J’ai rarement entendu un concert sacré plus grandiose et plus touchant. Une particularité de ce chœur était le chant des jeunes filles sauvages dont les voix sont d’une octave plus hautes que celles des femmes. J’ai cru d’abord, en les entendant, qu’il y avait des violons dans la fanfare et que c’était un accompagnement de chanterelles ; je me retournai, et constatai qu’il n’y avait pas d’autres chanterelles que des gosiers de jeunes filles. Seules, ces voix seraient criardes ; mais dans ce chœur nombreux et puissant elles produisaient un effet à la fois curieux et beau.

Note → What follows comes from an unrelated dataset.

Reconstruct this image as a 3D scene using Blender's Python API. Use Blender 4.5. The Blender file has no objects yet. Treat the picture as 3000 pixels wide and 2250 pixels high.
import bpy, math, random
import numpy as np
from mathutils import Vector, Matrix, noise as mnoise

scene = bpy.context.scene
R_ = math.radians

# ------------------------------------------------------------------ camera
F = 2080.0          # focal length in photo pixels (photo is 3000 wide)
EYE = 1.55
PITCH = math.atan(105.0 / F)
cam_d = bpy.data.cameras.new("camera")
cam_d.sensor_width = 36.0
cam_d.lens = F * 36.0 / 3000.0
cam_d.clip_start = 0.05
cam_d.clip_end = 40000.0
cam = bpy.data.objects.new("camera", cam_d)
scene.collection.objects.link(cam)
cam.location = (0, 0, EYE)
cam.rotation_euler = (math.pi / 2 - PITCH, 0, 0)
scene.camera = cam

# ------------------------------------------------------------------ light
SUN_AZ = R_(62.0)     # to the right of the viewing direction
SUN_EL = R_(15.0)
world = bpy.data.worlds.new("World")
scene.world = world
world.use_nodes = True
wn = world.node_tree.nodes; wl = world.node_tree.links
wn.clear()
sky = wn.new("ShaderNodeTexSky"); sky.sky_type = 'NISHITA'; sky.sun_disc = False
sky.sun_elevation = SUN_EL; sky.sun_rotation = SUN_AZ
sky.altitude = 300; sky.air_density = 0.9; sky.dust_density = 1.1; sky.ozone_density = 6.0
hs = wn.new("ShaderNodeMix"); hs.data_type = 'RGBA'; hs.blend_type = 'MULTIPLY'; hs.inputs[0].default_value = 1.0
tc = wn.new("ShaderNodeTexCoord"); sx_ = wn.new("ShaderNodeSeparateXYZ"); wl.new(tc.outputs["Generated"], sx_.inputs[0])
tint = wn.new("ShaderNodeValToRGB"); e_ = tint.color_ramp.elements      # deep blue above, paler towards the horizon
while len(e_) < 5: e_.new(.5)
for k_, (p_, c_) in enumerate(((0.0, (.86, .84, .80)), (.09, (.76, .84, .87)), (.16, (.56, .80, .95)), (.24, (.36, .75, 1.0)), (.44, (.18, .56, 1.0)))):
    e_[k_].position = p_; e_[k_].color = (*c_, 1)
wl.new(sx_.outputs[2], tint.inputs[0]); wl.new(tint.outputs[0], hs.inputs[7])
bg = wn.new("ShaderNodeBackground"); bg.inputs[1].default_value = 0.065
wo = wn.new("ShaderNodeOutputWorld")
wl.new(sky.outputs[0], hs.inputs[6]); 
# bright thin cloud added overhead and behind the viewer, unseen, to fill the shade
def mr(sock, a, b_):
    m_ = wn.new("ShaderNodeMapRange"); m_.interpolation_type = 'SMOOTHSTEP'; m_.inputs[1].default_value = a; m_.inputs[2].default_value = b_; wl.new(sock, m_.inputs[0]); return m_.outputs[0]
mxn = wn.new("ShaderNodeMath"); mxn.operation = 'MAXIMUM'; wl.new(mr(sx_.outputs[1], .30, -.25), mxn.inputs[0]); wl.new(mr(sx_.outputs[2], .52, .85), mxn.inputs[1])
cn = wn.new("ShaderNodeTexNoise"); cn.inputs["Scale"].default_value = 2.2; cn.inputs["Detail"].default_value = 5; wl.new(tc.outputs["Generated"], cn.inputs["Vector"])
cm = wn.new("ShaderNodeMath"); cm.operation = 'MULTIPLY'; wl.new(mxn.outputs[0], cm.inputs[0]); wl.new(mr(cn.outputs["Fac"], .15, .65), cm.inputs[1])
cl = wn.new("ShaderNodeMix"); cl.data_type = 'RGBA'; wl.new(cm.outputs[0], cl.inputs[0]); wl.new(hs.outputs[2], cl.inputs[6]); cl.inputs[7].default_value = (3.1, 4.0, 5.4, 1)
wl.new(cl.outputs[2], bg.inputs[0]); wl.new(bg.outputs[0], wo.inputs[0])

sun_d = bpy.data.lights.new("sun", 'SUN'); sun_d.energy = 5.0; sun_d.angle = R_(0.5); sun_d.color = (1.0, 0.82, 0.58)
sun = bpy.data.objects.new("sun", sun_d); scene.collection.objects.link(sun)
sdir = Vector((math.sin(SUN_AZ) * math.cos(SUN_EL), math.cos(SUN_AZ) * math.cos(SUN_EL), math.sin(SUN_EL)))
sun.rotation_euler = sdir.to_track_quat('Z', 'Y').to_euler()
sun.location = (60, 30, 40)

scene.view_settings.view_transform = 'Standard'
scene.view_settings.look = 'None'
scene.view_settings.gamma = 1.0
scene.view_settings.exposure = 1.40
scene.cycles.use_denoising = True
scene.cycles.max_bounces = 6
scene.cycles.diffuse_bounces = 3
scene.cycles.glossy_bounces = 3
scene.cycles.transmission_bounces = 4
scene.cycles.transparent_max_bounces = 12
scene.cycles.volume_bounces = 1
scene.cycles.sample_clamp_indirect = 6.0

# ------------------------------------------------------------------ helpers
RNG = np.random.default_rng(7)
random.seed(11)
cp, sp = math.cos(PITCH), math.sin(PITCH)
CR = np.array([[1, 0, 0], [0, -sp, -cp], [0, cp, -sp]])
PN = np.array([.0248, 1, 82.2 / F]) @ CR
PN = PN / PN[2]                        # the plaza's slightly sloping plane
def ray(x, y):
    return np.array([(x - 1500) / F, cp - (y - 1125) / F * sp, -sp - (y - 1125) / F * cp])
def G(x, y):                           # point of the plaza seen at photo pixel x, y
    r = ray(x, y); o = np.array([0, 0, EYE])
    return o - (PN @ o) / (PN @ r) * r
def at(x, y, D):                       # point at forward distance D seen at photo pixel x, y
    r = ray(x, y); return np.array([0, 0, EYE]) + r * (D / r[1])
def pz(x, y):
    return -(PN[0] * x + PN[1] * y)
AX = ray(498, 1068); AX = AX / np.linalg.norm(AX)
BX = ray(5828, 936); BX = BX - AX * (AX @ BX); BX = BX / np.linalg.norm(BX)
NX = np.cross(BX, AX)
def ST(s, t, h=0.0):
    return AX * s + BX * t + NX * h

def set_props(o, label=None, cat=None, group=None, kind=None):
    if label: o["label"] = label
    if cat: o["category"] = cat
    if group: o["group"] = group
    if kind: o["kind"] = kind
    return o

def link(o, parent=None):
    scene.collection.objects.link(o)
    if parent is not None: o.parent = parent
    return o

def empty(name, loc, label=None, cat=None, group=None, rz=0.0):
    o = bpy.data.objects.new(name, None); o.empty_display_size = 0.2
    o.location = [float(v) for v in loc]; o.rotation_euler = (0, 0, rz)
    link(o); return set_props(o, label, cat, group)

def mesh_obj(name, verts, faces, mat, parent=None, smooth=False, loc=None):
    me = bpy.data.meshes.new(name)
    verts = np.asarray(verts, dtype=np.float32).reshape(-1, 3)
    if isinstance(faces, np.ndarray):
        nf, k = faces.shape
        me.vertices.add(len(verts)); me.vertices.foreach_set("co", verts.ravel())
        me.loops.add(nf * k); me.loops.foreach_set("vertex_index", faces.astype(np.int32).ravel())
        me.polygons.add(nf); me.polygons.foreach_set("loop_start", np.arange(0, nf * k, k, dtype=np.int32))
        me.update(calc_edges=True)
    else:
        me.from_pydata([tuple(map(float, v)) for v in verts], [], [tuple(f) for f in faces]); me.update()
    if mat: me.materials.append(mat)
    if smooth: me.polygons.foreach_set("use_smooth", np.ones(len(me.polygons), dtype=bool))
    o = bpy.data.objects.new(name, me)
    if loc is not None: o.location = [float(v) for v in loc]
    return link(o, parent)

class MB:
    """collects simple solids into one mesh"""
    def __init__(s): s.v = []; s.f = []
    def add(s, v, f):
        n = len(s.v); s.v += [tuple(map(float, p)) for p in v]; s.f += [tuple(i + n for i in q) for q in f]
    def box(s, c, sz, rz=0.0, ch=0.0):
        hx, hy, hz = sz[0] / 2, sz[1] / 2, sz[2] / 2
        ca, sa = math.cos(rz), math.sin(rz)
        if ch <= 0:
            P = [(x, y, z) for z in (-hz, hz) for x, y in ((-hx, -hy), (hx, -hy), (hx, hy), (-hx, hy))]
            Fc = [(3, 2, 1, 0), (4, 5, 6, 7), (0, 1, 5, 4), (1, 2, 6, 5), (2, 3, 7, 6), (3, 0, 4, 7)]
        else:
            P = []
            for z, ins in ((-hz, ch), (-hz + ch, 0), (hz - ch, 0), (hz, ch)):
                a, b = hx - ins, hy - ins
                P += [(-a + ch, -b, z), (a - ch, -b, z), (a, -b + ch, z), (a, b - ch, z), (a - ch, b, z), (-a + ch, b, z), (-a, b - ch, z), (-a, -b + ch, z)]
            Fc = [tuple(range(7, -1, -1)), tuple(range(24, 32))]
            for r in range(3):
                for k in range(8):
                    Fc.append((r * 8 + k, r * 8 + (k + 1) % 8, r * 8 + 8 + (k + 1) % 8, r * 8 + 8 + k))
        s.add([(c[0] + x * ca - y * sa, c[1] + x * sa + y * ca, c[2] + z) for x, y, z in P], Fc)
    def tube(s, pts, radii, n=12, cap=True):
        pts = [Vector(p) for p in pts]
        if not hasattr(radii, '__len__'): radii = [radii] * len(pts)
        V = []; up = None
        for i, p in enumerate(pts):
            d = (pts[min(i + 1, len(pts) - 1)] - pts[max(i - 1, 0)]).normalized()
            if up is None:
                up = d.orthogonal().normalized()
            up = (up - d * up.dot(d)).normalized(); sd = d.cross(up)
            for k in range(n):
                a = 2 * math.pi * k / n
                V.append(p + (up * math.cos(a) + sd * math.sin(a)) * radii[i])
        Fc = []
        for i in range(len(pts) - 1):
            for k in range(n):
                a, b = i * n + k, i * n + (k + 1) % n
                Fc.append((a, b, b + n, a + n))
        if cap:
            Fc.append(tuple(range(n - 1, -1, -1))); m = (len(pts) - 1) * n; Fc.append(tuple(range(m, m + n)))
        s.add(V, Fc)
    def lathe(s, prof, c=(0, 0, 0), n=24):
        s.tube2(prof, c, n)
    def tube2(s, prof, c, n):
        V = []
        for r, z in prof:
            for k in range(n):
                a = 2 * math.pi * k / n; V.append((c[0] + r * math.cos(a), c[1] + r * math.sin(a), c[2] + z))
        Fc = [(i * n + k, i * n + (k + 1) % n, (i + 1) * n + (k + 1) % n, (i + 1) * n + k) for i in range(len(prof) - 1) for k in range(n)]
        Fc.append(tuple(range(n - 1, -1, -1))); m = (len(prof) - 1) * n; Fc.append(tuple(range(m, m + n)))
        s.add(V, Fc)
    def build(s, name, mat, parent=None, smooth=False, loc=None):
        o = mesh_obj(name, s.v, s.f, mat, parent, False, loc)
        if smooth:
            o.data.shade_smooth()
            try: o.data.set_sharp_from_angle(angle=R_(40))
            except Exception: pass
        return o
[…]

Et voilà donc, pensais-je, ce que la religion a fait de ces barbares ! Comment les missionnaires ont-ils réussi à les civiliser à ce point ? Comment font-ils pour leur apprendre à chanter par cœur un hymne comme le Dies Iræ ? J’avoue que cela me semble prodigieux.

Le R. P. Lejeune — qui est jeune comme son nom, et fort intelligent — me dit que c’est par la sténographie qu’il leur apprend à lire. Cela me paraît plus extraordinaire encore ; et cependant l’expérience est faite et le succès incontestable, les enfants sauvages apprennent à lire en huit jours de cette manière.